Give back the lines exactly, from the first one to the line with "from mathutils import Vector, Matrix", both ends included.

— Start SUPPLIED INFORMATION —

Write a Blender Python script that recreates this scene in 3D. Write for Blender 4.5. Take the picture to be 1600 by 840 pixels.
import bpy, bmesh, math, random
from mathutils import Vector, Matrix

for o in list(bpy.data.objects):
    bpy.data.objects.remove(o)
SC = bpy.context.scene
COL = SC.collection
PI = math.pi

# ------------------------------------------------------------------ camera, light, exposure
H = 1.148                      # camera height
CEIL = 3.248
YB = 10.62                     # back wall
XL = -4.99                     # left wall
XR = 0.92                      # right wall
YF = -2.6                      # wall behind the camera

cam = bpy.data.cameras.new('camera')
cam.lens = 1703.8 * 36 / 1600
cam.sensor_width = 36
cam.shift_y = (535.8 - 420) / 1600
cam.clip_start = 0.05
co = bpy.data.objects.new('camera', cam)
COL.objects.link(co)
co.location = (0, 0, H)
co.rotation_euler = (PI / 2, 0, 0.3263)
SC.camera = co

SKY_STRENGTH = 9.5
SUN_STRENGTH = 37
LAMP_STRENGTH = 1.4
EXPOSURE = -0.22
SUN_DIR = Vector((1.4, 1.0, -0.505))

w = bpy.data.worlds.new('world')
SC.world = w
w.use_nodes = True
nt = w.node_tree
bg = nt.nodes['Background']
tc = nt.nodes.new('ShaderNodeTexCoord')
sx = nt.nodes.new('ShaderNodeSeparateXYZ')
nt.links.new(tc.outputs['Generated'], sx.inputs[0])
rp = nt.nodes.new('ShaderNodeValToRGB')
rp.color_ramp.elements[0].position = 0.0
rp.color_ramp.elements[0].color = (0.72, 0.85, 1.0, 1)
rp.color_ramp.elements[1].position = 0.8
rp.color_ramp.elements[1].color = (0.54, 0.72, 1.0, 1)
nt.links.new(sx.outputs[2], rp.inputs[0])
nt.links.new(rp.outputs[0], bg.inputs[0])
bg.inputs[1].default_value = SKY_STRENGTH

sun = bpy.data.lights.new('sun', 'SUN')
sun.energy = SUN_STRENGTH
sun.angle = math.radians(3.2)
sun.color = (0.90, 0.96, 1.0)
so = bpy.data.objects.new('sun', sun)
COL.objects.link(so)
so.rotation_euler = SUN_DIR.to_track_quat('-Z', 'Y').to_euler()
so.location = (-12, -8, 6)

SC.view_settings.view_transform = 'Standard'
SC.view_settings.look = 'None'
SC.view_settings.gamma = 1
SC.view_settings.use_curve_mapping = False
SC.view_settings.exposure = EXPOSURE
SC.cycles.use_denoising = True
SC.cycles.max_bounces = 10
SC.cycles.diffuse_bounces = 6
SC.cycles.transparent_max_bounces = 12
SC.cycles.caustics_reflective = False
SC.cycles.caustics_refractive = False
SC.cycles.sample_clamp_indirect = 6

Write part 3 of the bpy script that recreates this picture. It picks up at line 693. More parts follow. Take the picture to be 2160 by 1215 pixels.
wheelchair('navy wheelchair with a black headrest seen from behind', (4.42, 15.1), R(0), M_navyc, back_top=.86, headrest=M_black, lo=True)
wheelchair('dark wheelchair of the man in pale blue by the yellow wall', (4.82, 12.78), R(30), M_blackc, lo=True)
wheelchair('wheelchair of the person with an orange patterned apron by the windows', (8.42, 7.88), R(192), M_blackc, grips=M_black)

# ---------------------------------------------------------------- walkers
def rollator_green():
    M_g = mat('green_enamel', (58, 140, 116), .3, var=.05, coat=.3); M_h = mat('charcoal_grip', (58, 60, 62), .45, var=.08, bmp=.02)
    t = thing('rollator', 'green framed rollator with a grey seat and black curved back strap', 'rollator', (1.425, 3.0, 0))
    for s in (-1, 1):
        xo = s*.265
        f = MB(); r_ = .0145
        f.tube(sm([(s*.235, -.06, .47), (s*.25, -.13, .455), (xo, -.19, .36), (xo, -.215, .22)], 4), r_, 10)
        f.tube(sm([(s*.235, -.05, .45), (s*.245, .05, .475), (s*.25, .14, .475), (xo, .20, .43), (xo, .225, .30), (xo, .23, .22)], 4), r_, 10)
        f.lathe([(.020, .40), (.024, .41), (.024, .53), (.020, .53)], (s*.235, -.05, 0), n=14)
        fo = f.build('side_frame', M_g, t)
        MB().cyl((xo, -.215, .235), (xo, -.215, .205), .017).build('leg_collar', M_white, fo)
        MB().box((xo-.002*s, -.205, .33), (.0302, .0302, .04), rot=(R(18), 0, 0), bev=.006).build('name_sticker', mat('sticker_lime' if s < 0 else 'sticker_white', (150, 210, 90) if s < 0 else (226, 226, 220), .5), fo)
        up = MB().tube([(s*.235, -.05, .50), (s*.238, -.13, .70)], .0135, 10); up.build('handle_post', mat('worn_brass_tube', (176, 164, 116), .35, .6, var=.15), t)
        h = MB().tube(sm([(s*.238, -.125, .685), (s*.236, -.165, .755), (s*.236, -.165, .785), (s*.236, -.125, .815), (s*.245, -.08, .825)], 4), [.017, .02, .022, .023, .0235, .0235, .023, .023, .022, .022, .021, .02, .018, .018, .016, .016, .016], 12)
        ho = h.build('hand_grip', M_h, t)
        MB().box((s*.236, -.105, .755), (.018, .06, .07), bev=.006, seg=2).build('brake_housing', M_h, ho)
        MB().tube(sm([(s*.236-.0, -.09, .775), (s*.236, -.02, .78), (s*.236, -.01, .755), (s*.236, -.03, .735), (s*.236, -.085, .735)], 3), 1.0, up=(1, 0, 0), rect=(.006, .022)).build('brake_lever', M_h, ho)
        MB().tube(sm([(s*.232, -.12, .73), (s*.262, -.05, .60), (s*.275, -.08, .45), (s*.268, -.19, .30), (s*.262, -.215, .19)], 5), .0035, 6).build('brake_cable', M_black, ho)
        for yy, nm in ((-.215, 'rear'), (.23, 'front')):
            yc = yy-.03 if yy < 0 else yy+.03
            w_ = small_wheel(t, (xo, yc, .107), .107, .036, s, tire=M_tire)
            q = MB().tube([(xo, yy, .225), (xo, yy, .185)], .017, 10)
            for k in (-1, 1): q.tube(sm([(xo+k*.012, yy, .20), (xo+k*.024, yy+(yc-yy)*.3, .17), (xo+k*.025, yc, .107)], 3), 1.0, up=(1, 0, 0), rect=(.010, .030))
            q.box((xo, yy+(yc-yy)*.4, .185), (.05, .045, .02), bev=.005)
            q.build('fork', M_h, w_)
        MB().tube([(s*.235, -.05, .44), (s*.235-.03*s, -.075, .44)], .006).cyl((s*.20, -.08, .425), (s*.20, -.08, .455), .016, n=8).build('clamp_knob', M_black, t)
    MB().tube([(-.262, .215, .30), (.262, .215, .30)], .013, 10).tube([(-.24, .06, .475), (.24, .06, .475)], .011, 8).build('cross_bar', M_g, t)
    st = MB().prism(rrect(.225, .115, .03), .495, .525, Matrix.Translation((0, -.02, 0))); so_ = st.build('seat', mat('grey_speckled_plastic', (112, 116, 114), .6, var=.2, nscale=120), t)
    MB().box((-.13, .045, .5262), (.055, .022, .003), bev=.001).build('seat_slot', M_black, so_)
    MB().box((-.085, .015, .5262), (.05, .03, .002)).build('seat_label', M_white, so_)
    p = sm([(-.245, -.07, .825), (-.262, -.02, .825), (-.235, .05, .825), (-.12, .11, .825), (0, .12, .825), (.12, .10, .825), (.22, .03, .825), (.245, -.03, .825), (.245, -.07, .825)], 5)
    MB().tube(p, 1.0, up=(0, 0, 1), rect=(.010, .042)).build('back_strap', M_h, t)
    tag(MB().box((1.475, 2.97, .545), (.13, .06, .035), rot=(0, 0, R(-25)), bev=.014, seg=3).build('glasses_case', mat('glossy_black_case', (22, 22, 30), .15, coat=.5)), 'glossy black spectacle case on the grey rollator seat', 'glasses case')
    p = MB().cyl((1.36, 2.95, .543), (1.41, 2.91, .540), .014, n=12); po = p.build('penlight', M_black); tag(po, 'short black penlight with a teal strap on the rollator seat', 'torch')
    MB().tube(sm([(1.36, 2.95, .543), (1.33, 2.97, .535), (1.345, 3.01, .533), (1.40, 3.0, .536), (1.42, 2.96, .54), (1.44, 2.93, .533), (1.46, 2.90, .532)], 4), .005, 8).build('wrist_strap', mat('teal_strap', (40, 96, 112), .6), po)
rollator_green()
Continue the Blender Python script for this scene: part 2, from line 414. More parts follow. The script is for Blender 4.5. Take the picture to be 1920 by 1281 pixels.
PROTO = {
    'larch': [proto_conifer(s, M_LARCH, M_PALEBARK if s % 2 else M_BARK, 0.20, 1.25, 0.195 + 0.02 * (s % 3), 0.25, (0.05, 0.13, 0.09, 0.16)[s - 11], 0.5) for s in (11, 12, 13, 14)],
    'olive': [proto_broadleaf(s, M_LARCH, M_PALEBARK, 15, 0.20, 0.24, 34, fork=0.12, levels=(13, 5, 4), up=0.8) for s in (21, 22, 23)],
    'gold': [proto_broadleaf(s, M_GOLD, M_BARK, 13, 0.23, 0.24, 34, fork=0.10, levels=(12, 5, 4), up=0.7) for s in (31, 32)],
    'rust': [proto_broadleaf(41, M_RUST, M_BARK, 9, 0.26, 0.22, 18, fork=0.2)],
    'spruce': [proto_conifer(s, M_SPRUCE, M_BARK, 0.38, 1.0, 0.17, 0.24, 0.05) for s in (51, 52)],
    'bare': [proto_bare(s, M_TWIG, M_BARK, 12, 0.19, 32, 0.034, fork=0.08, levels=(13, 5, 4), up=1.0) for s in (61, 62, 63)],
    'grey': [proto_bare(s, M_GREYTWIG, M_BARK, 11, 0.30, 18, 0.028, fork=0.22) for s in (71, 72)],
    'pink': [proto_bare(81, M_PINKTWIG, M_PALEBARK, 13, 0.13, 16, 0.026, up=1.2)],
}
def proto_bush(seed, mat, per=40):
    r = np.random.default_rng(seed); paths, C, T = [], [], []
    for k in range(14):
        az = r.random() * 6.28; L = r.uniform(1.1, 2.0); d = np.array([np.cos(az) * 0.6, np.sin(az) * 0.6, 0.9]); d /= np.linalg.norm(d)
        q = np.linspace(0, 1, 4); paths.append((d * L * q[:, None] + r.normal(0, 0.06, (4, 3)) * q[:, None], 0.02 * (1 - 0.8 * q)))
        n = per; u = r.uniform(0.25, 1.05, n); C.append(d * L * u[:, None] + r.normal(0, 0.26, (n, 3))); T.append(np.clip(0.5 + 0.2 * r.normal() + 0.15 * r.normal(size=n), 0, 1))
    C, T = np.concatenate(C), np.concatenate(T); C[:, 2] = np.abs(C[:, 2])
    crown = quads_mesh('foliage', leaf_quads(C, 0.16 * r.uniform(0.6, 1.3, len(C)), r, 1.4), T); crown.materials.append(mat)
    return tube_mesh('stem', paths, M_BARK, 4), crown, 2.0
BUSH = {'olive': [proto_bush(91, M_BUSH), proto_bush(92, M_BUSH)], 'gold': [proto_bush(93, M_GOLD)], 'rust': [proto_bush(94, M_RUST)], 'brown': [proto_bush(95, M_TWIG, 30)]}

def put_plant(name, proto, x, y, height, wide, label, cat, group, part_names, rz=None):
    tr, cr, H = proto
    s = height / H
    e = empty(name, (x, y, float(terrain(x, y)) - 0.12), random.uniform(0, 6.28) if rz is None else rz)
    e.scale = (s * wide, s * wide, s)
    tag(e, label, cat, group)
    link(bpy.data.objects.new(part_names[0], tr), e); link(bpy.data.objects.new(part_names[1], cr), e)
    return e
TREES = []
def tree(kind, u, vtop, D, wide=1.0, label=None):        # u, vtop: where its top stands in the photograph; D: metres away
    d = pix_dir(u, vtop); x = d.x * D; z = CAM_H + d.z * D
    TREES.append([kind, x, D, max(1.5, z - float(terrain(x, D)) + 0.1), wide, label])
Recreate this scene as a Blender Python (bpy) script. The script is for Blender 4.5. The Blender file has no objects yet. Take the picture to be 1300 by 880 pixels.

— End SUPPLIED INFORMATION —

* **ANSWER FOR THE TASK**:
Write a Blender Python script that recreates this scene in 3D. Write for Blender 4.5. Take the picture to be 1600 by 840 pixels.
import bpy, bmesh, math, random
from mathutils import Vector, Matrix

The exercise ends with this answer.